The approval was appealed by Sunset Rock Investments Pty Ltd and JK Tasmania-Hobart Pty Ltd, which is the owner of the neighbouring old Hutchins Building, a building directly behind the subject site. JK Tasmania-Hobart also shares common directors with Fragrance Tas-Hobart Pty Ltd, which is developing another hotel dir­ectly next door.

The Resource Management and Planning Appeal Tribunal has upheld the appeal based on height and plot ratio grounds, but not heritage concerns.

The site is the former Myer homewares store in Macquarie St and the hotel was proposed by Ressen Property Group.
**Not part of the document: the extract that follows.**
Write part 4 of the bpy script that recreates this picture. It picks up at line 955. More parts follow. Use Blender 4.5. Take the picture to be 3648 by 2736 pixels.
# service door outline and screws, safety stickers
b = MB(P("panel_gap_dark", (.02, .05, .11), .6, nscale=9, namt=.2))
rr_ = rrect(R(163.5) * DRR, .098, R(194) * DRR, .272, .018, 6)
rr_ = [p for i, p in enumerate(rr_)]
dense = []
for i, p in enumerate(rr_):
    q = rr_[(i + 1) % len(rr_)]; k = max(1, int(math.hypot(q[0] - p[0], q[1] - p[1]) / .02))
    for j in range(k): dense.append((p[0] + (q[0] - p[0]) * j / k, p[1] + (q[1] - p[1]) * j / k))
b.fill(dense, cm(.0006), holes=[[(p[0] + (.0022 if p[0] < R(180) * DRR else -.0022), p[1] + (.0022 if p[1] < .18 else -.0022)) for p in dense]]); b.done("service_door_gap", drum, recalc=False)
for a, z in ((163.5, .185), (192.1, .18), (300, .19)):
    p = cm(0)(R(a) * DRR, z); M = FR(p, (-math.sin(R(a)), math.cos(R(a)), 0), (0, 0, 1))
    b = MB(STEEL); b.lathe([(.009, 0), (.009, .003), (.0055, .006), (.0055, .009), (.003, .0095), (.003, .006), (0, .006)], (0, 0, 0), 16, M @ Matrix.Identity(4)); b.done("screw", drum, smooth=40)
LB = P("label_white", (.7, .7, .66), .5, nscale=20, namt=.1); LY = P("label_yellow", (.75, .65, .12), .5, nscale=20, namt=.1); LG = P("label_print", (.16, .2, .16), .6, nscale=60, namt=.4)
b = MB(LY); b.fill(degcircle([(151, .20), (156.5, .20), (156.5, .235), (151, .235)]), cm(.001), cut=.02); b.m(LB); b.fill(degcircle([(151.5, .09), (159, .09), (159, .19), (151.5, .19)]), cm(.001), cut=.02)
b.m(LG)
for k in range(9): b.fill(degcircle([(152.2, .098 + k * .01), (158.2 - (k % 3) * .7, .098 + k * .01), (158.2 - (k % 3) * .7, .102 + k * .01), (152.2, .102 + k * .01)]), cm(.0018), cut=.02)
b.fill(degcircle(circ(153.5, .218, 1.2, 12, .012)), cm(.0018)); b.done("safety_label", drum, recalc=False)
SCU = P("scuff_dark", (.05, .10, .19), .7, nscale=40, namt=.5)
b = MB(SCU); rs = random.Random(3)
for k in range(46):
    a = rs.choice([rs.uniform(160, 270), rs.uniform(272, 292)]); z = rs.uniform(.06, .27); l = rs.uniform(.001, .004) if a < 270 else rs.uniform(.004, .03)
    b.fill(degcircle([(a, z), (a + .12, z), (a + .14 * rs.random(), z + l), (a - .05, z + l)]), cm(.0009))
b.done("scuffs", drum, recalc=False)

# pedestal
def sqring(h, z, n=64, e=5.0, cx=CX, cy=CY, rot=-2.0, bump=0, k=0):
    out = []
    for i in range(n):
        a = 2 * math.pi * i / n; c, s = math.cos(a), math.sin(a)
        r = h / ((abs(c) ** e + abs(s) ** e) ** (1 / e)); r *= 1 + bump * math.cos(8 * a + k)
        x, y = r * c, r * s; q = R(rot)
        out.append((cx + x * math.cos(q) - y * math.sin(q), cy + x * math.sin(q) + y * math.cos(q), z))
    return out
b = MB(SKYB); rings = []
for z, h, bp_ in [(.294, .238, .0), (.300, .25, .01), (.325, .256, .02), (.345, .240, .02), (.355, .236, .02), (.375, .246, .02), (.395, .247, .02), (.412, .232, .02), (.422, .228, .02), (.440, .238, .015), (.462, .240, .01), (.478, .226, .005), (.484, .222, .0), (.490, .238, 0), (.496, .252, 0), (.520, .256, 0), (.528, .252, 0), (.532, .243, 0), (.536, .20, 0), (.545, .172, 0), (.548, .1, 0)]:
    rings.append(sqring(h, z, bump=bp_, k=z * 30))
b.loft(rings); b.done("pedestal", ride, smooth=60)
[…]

The proposed development included a hotel, cafe, rooftop restaurant, retail and conference spaces and an outdoor plaza. It would have been one of seven new hotels on the horizon for Hobart to bring extra beds to meet growing tourism demand.

The building would have been 36.6m tall at its highest point — but the planning scheme allows buildings only to a height of 12m in the central commercial and administrative zone.

The tribunal said the council had not given proper consideration to the height issue in approving the development.

Tourism Industry Council of Tasmania chief executive Luke Martin said the decision was disappointing for the industry.

“Hopefully the development isn’t totally lost because we obviously need a lot more hotels, which has been demonstrated over the past few weeks,” he said.

“It was an exciting concept, so I’m hopeful they can still achieve an economically sustainable outcome. Hobart council recognised there was a greater good in approving it, but it didn’t pass the muster in terms of the planning process.”

He said a debate about height limits needed to happen.

“Hobart needs to have a sensible debate about this without compromising what makes the city special,” he said.

Ald Cocker said he had voted against the development mainly because of the height.

“It was pretty obvious when you looked at this development that with a height limit of 12m, 36m is hardly a minor discretion,” he said.

“We did have some fairly emotive arguments at the time about jobs — and nothing to do with planning was suggested by one prominent member [Lord Mayor Sue Hickey].”

He said if the council reconsidered the city’s height limits, it would allow greater certainty for developers.

A spokesman for Ressen Property Group declined to comment yesterday.